A block of data:
□ □ □ □ □

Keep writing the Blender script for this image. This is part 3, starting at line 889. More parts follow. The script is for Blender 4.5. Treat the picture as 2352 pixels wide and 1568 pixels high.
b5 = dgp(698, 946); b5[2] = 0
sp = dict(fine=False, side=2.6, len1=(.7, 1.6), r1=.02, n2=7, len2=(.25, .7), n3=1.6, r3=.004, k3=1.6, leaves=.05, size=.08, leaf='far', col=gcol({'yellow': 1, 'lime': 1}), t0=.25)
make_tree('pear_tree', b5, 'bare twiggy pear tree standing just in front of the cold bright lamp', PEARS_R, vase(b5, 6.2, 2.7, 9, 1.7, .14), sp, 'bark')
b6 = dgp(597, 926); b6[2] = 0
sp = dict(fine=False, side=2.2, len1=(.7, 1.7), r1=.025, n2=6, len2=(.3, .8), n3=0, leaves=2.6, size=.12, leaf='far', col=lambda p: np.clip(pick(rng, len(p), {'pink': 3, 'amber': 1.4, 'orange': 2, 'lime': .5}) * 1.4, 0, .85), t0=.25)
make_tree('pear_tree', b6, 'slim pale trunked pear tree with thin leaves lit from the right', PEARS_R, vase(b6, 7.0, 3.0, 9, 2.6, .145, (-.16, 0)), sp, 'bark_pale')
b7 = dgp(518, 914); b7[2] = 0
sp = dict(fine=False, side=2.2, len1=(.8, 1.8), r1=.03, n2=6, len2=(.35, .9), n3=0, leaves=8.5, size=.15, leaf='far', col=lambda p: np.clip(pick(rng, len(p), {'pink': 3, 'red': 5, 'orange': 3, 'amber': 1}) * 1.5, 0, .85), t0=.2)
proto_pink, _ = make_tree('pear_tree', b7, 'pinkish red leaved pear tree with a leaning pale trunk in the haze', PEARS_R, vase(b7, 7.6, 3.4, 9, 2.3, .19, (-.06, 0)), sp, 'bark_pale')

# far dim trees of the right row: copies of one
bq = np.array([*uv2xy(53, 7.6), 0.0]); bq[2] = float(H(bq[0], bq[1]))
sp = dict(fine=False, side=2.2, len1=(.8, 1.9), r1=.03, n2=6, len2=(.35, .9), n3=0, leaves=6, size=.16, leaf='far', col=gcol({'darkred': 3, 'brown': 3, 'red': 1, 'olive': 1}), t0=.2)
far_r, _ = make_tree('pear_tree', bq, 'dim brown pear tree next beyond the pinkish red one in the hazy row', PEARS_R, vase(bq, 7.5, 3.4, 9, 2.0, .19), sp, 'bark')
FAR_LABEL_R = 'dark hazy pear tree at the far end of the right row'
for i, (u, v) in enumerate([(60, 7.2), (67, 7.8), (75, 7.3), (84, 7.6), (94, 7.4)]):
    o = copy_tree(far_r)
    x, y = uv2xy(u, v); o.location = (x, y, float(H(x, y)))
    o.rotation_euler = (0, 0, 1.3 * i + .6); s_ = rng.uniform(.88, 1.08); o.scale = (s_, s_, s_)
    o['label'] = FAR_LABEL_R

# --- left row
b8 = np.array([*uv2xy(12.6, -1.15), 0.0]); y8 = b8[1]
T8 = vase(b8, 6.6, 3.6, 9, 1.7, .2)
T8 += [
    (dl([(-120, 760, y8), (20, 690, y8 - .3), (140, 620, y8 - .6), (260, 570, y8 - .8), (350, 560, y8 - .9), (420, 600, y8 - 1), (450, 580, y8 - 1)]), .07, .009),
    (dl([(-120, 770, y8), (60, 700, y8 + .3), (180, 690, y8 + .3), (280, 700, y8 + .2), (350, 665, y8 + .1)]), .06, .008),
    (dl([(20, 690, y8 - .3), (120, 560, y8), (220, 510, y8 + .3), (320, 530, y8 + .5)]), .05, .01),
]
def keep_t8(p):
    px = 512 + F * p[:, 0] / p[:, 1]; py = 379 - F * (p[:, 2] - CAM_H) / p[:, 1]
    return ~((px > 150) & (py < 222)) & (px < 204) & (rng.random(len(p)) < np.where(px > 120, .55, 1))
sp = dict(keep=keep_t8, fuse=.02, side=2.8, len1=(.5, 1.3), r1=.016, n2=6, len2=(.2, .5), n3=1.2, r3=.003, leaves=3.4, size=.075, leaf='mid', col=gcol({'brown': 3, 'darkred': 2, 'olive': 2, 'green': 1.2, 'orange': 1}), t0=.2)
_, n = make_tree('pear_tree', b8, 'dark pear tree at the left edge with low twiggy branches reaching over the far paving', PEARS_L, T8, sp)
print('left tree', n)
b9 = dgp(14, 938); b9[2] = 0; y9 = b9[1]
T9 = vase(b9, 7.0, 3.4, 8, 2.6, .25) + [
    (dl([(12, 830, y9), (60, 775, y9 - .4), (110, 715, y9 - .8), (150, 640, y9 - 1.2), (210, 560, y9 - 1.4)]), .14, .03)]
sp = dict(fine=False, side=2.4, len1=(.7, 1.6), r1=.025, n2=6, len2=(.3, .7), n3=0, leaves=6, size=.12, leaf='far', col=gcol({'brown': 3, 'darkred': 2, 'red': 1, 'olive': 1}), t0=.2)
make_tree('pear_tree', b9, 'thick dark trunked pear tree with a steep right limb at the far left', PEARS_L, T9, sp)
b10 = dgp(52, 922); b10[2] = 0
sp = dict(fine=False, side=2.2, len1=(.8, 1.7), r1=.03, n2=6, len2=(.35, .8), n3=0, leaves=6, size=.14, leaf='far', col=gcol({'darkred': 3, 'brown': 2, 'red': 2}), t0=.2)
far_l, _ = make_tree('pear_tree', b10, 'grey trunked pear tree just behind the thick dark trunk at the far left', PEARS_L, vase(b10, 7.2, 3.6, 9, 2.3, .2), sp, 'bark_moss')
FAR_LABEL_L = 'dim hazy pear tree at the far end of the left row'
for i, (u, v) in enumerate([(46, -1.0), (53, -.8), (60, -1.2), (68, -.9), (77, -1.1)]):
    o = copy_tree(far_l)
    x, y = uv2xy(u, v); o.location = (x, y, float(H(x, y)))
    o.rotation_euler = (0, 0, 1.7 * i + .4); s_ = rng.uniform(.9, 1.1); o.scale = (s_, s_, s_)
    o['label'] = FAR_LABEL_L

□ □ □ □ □

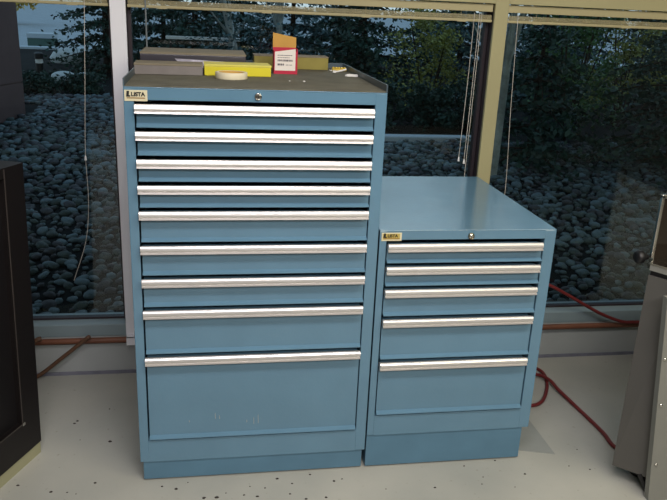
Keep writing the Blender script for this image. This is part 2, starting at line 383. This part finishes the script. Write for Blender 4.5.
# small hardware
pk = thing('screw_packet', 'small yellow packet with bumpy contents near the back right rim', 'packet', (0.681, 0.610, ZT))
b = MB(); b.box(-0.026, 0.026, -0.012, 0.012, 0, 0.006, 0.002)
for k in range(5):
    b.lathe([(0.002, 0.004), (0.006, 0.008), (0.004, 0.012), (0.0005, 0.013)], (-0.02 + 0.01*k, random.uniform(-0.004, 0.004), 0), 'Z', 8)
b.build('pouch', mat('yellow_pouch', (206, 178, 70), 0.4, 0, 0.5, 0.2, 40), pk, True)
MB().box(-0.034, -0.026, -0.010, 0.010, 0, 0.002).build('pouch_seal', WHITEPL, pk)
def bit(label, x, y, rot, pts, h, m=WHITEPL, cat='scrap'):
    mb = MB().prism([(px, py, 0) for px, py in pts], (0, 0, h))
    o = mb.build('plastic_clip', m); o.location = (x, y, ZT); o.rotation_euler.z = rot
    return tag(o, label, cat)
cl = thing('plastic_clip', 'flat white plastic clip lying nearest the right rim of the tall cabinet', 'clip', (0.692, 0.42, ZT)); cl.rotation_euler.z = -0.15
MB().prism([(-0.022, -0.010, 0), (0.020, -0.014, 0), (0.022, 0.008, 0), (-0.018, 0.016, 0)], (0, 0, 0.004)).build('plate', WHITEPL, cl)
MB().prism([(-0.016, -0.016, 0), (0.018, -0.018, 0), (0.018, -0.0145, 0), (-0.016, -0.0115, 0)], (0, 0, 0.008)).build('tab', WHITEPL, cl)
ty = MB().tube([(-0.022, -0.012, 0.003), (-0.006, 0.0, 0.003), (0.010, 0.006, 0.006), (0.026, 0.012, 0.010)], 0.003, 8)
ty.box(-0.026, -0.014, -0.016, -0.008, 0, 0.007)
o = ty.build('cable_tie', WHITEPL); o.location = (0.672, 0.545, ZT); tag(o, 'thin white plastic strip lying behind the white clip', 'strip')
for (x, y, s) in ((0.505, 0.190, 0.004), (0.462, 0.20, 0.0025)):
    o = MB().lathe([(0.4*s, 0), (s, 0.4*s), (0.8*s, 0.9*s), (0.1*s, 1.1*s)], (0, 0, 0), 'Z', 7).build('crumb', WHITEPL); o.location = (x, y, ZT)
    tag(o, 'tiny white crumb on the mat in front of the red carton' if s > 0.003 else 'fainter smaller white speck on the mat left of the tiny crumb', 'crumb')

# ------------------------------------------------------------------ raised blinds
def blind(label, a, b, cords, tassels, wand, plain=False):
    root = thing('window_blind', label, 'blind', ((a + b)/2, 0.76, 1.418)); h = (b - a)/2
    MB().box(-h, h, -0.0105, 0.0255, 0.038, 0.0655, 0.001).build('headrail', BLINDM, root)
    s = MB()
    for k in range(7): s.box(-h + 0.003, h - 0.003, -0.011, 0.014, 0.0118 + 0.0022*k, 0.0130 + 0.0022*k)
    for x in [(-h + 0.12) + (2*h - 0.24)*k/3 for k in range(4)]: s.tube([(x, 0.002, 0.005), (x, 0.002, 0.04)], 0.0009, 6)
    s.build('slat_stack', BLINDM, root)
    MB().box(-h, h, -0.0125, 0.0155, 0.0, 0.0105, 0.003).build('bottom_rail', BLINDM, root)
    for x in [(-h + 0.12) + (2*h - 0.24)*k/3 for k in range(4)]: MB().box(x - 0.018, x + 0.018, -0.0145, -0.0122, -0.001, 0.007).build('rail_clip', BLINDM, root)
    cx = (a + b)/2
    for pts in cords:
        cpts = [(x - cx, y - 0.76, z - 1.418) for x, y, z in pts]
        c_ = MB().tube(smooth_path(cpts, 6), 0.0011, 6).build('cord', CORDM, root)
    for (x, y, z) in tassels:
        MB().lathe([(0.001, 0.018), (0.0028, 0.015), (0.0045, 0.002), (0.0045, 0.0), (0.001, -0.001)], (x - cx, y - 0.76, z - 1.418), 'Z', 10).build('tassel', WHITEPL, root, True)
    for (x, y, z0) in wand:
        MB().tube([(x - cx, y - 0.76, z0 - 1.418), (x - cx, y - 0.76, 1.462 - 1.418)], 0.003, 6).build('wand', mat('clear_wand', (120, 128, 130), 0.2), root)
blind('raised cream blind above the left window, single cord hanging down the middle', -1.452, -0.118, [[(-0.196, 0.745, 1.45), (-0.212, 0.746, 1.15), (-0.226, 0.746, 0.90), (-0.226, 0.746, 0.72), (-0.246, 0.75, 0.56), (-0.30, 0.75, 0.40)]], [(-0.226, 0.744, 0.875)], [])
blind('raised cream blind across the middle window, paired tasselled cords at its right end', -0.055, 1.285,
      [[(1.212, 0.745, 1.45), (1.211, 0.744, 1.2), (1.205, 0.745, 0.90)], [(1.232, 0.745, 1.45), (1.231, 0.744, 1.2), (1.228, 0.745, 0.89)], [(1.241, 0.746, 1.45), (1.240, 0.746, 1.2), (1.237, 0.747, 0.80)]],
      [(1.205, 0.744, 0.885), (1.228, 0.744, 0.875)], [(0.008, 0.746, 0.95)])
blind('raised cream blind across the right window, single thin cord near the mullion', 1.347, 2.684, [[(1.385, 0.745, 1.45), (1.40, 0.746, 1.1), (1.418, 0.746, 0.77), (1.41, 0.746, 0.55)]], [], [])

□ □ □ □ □

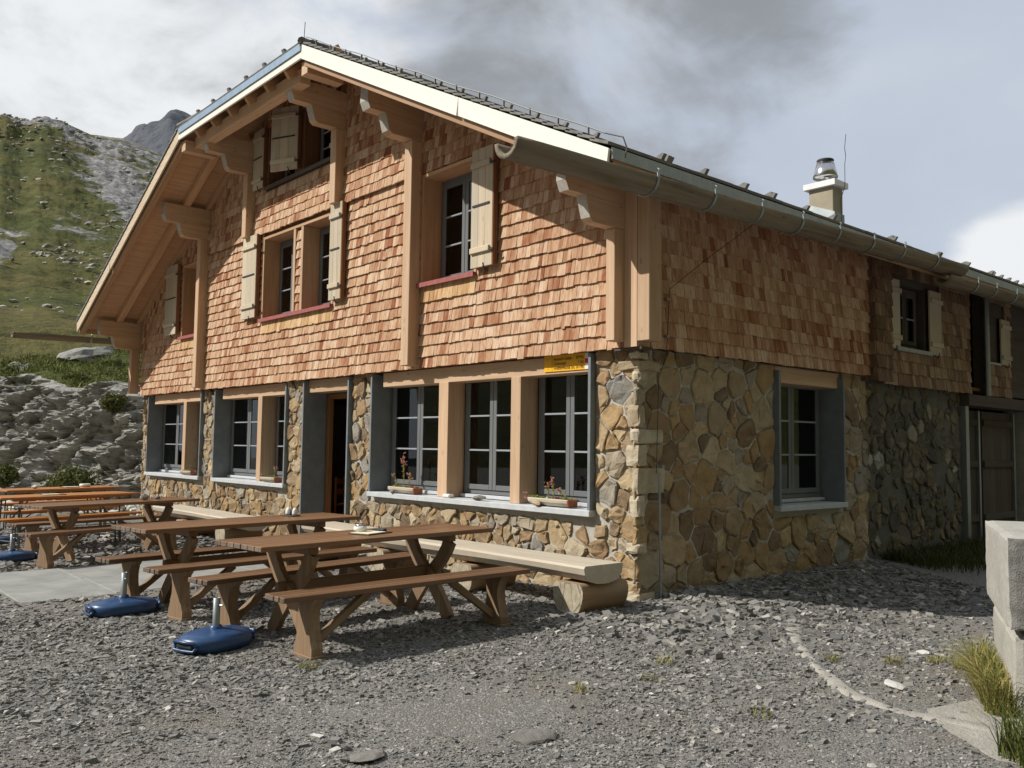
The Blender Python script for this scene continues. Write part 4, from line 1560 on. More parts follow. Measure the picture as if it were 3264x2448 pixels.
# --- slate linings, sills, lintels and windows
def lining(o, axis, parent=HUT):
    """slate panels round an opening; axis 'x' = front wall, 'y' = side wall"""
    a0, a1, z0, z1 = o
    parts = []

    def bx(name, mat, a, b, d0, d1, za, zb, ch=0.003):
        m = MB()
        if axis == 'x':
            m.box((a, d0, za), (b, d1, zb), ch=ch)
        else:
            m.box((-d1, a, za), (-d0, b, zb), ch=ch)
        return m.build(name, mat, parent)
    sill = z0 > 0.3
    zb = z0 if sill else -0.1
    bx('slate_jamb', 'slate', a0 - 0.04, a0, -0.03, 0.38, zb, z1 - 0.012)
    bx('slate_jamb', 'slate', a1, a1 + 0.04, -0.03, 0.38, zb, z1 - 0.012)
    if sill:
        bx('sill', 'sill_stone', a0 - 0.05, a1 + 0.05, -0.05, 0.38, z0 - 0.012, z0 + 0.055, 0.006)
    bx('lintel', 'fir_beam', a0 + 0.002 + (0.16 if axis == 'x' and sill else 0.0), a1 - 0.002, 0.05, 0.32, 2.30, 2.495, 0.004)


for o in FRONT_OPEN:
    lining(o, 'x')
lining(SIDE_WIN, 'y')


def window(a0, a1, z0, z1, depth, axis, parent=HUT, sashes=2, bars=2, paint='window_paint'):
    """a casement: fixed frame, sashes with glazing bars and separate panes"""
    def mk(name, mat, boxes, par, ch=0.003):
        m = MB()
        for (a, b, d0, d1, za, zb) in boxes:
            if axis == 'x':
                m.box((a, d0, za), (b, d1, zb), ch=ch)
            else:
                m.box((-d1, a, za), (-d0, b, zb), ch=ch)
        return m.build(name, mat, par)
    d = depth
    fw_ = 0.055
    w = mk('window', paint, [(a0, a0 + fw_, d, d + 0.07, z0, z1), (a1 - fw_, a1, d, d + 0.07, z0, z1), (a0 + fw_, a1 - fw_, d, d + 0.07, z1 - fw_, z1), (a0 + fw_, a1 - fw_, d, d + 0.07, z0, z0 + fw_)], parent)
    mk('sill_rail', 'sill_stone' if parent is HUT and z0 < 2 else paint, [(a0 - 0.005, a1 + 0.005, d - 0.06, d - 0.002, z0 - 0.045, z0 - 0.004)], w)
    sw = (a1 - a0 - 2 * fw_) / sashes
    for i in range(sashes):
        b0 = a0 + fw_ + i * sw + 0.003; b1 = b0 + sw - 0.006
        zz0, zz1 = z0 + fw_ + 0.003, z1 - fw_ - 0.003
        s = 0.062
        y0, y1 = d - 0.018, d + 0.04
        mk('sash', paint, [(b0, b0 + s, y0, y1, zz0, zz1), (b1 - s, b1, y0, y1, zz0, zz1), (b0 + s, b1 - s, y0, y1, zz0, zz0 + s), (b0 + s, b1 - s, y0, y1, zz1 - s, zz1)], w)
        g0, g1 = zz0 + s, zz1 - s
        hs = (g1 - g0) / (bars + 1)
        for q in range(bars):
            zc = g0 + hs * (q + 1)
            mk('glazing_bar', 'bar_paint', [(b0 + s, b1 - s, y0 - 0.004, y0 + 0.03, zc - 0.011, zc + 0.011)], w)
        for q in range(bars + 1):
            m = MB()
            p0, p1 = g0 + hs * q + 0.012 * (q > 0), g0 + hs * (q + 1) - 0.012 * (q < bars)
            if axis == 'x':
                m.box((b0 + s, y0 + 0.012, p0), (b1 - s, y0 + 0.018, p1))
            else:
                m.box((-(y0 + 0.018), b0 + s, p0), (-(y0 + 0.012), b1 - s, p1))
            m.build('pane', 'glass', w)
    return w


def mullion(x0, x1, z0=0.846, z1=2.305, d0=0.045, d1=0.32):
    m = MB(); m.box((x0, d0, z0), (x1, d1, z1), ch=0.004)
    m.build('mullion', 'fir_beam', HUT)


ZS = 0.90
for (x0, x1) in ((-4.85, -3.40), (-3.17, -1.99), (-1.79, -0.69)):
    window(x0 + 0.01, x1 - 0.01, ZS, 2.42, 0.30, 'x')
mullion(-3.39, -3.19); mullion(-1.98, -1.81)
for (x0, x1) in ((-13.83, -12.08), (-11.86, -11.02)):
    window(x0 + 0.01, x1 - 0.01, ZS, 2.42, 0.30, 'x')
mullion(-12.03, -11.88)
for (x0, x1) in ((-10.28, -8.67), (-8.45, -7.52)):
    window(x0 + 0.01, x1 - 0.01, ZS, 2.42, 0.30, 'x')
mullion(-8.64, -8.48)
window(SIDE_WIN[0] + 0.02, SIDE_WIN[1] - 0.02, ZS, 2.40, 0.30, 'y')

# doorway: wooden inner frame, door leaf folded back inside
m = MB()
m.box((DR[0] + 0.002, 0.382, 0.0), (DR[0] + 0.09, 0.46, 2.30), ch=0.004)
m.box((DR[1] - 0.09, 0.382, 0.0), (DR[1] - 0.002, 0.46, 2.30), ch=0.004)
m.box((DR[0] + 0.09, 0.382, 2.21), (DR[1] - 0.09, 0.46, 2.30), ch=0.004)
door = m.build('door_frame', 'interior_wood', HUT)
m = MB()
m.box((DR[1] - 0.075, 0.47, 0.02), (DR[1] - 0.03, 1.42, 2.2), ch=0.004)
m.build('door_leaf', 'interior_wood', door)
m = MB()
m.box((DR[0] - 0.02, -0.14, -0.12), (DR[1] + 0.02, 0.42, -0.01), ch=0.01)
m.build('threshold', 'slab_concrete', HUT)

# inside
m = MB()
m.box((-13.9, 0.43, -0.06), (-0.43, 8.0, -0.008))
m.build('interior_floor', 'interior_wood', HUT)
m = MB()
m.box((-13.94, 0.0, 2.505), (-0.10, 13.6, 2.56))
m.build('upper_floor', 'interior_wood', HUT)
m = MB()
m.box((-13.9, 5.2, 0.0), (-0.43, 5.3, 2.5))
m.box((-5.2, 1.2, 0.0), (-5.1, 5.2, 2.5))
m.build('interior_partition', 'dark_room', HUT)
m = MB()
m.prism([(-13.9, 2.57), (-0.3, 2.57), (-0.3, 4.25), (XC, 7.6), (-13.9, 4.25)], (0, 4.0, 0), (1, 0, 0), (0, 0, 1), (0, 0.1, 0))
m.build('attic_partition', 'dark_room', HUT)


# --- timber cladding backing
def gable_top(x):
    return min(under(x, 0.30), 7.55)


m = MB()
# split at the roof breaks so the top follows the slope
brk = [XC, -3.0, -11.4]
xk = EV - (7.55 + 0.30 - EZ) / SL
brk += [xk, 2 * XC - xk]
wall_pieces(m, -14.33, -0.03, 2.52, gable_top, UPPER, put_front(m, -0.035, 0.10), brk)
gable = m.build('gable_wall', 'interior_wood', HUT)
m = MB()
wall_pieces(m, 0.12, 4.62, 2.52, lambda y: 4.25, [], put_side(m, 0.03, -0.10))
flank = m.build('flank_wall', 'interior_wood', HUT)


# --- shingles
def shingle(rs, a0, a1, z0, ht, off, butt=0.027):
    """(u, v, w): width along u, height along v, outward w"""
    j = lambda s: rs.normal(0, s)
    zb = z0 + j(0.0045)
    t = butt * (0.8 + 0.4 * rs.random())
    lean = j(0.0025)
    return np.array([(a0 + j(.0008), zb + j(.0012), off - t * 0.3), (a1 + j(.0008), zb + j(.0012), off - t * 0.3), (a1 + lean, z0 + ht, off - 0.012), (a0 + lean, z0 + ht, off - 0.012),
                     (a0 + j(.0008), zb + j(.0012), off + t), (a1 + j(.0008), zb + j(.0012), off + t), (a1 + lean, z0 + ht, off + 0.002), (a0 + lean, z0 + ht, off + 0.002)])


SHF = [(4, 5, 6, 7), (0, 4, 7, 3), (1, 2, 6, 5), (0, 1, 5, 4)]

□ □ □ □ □

GIVEN EXERCISE :: Above are the records; from them, give again exactly the lines from the one containing "m.build('interior_floor', 'interior_wood', HUT)" to the one containing "5), (0, 1, 5, 4)]", both lines included, and nothing more.

TASK ANSWER ::
m.build('interior_floor', 'interior_wood', HUT)
m = MB()
m.box((-13.94, 0.0, 2.505), (-0.10, 13.6, 2.56))
m.build('upper_floor', 'interior_wood', HUT)
m = MB()
m.box((-13.9, 5.2, 0.0), (-0.43, 5.3, 2.5))
m.box((-5.2, 1.2, 0.0), (-5.1, 5.2, 2.5))
m.build('interior_partition', 'dark_room', HUT)
m = MB()
m.prism([(-13.9, 2.57), (-0.3, 2.57), (-0.3, 4.25), (XC, 7.6), (-13.9, 4.25)], (0, 4.0, 0), (1, 0, 0), (0, 0, 1), (0, 0.1, 0))
m.build('attic_partition', 'dark_room', HUT)


# --- timber cladding backing
def gable_top(x):
    return min(under(x, 0.30), 7.55)


m = MB()
# split at the roof breaks so the top follows the slope
brk = [XC, -3.0, -11.4]
xk = EV - (7.55 + 0.30 - EZ) / SL
brk += [xk, 2 * XC - xk]
wall_pieces(m, -14.33, -0.03, 2.52, gable_top, UPPER, put_front(m, -0.035, 0.10), brk)
gable = m.build('gable_wall', 'interior_wood', HUT)
m = MB()
wall_pieces(m, 0.12, 4.62, 2.52, lambda y: 4.25, [], put_side(m, 0.03, -0.10))
flank = m.build('flank_wall', 'interior_wood', HUT)


# --- shingles
def shingle(rs, a0, a1, z0, ht, off, butt=0.027):
    """(u, v, w): width along u, height along v, outward w"""
    j = lambda s: rs.normal(0, s)
    zb = z0 + j(0.0045)
    t = butt * (0.8 + 0.4 * rs.random())
    lean = j(0.0025)
    return np.array([(a0 + j(.0008), zb + j(.0012), off - t * 0.3), (a1 + j(.0008), zb + j(.0012), off - t * 0.3), (a1 + lean, z0 + ht, off - 0.012), (a0 + lean, z0 + ht, off - 0.012),
                     (a0 + j(.0008), zb + j(.0012), off + t), (a1 + j(.0008), zb + j(.0012), off + t), (a1 + lean, z0 + ht, off + 0.002), (a0 + lean, z0 + ht, off + 0.002)])


SHF = [(4, 5, 6, 7), (0, 4, 7, 3), (1, 2, 6, 5), (0, 1, 5, 4)]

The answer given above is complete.